Passos Coelho teve uma intervenção de emergência no país e teve patriotismo para assumir os custos dessa intervenção. Mas o partido fez escolhas para o poder local que rejeitei e isso resultou no meu afastamento. Mas o essencial foi a minha convicção de que o PSD deixou de ter a perceção daquilo que o país precisava. Durante a troika não concordei com a ação do PSD na área da intervenção social. Houve medidas que achei pouco sagazes e pouco adequadas.

Faltou sensibilidade social?

Houve falta de sensibilidade dos limites e falta de distanciamento em relação às imposições da troika. Tenho muitos amigos no PSD, mas não tenho saudades.

Houve muitos casos de pessoas que saíram do PSD para a Aliança?

Houve alguns casos, mas a Aliança é um projeto que tem muita gente que não estava na política. Muita gente que não se revia nos partidos existentes e que olhou para a Aliança e quis entrar. 

A Aliança tem conseguido marcar a diferença em relação aos partidos tradicionais?

O que a Aliança veio dizer é que acabou esse tempo em que a esquerda se julgava senhora do país por virtude também de uma Constituição que até fala em socialismo. A Aliança veio quebrar esses tabus sem entrar em extremismos. 

Mas esta solução encontrada pela esquerda parece estar para durar. 
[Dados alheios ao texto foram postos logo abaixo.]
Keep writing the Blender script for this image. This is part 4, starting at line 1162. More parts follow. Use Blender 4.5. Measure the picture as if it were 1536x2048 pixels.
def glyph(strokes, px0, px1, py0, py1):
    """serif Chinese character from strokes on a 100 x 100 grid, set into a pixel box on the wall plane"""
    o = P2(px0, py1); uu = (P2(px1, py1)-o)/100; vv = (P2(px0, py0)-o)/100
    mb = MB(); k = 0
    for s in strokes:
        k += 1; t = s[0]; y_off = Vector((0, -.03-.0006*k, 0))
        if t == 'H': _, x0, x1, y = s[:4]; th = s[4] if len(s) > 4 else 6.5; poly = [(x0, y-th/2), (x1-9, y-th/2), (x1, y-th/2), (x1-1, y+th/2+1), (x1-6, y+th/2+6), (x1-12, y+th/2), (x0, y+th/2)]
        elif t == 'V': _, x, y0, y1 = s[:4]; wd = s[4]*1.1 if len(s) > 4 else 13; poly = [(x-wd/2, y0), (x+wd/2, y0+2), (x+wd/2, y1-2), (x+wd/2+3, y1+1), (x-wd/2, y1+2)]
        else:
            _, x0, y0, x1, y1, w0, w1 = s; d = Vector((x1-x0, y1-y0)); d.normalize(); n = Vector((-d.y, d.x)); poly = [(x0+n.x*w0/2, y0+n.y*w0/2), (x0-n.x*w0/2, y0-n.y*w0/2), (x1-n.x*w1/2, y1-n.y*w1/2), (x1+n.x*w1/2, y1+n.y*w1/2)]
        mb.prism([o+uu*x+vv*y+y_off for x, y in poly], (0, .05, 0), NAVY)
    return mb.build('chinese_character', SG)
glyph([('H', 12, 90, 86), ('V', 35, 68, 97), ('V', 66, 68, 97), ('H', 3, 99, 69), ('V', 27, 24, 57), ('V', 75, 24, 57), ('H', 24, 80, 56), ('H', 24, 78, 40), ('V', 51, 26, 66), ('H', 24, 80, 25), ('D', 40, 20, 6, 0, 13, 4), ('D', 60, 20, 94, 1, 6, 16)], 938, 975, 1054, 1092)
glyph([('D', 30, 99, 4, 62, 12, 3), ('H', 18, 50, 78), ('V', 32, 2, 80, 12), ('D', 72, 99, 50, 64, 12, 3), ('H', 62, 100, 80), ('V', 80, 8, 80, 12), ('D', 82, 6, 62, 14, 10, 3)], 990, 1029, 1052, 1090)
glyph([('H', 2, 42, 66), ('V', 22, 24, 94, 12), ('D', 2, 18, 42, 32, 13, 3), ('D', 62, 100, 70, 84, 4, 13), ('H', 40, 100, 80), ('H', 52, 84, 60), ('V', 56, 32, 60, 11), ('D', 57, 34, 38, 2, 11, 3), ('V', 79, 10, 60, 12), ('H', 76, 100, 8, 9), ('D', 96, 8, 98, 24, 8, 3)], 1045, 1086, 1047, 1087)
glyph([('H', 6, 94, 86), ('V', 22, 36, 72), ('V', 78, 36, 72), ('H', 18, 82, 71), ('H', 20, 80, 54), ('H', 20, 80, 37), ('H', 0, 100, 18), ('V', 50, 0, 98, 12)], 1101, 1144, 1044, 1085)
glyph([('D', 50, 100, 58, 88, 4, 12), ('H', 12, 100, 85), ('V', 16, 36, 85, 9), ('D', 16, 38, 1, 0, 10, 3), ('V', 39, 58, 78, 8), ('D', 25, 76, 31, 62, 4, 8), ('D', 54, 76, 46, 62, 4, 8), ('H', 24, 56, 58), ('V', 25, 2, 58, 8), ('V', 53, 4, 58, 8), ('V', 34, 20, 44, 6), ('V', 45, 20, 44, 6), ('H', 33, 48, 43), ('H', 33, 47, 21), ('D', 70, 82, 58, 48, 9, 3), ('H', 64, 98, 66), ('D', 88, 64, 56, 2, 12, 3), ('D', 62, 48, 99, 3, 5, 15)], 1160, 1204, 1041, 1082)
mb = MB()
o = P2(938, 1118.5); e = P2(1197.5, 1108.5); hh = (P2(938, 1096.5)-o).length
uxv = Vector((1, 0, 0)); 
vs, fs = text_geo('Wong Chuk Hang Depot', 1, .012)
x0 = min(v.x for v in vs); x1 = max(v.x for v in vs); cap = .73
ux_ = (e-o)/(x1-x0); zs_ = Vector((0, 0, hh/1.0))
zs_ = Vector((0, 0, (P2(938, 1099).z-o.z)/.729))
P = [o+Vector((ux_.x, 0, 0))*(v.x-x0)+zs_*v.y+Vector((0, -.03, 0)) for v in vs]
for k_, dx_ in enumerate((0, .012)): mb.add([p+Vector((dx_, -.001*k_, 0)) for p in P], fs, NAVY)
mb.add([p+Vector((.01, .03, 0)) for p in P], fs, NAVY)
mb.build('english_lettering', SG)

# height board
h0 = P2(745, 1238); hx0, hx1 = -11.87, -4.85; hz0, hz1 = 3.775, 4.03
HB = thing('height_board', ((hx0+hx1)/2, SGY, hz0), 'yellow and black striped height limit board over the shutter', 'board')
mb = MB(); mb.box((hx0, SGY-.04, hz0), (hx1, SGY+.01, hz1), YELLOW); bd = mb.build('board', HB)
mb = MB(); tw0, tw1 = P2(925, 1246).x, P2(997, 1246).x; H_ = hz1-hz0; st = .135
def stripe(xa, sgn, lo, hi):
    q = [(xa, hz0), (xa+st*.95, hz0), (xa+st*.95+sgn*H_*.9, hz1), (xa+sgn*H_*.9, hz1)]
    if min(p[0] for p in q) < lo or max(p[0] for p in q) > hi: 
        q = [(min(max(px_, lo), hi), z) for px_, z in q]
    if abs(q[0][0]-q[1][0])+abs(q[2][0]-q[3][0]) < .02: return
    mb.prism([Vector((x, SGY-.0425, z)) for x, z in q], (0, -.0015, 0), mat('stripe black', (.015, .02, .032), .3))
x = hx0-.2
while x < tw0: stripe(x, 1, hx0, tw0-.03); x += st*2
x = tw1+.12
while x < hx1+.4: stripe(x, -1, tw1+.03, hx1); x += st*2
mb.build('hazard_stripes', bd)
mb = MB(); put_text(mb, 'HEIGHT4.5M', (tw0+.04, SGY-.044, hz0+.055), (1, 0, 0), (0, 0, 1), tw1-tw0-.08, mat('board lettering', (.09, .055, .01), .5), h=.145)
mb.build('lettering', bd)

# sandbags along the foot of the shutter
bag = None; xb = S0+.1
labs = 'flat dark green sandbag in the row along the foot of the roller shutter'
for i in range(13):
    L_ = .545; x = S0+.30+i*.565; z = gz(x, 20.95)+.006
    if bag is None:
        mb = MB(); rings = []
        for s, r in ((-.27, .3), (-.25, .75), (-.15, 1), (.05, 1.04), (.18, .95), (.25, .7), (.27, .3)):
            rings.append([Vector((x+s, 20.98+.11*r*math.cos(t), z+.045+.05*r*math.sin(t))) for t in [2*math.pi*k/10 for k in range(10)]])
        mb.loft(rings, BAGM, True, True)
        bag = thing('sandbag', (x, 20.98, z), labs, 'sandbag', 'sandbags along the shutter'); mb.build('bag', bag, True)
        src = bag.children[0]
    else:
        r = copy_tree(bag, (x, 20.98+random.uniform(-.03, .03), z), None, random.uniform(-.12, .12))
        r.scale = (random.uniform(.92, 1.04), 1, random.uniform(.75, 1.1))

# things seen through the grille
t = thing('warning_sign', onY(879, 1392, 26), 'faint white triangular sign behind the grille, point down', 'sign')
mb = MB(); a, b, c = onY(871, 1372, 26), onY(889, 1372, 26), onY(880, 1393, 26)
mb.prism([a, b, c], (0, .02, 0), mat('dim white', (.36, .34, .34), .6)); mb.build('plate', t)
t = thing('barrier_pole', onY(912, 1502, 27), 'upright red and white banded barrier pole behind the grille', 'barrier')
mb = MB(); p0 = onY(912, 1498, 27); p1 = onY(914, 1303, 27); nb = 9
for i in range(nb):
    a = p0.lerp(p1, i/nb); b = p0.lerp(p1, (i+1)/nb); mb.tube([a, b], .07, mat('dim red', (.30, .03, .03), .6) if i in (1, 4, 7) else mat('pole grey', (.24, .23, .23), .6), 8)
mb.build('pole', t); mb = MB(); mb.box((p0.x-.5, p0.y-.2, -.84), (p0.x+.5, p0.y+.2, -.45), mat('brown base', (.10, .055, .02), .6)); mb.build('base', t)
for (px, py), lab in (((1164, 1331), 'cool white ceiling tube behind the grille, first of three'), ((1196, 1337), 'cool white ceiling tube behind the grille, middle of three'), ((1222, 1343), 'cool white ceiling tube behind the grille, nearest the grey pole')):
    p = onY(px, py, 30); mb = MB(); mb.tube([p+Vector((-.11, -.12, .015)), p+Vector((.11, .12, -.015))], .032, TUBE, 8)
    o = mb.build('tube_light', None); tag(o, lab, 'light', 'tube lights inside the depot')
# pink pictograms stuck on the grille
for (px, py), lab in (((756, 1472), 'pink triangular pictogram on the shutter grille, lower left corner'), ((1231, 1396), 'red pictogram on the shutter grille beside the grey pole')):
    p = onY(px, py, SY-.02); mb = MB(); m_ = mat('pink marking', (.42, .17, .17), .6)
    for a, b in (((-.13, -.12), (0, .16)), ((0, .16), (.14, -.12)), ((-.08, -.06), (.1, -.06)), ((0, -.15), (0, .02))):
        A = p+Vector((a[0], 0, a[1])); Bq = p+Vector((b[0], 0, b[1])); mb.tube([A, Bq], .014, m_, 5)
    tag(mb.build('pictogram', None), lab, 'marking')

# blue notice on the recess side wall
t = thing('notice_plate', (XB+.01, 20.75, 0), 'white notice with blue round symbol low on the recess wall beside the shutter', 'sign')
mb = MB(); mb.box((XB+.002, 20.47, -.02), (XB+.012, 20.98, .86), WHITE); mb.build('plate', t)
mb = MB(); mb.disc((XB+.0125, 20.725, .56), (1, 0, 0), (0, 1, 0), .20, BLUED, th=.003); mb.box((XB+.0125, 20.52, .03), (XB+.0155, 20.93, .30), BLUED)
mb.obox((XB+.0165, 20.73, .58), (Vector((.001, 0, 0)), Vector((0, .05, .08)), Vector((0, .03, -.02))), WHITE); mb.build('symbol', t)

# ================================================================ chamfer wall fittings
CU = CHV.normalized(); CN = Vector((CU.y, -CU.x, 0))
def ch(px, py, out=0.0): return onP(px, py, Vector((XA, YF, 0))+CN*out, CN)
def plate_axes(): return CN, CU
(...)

O que sei é que há muito descontentamento. Não sei se o PS ganha as eleições. Assistimos a muitos protestos dos portugueses e a muitas greves. Acredito, sinceramente, a seguir às europeias, que uma coligação pré-eleitoral tinha todas as possibilidades de ficar colada à maioria absoluta. Sem isso não sei. Não vejo que a atual solução governativa seja vista como um sucesso pelos portugueses. Este governo permitiu que o Estado estivesse ao serviço da manutenção desta coligação. 

O que é que seria um bom resultado para a Aliança?

Mais próximo das eleições europeias é possível ter uma maior sensibilidade sobre o resultado da Aliança, mas não se pode pedir a um partido político que antes de duas ou três eleições se comece a afirmar com toda a força. Não ficarei eufórico se os resultados forem muito bons, mas também não ficarei deprimido se os resultados, nas europeias e nas legislativas, forem menos bons. Há cerca de um mês houve um estudo interno que dizia que o conhecimento da Aliança não passava dos 22%.  A campanha eleitoral vai ajudar a perceber melhor como é que as coisas vão correr. Julgo que vamos eleger deputados e estou convencido de que a Aliança tem um papel importante a desempenhar no país. Portugal precisa de reformas profundas para romper com o sistema atual e não há dúvida nenhuma que quem corporiza essa ideia é a Aliança. 

Espera roubar votos ao PSD?

Há muita gente descontente com o PSD e com o rumo do PSD. O PSD tem um discurso ambíguo e haverá muita gente que prefere a clareza da Aliança.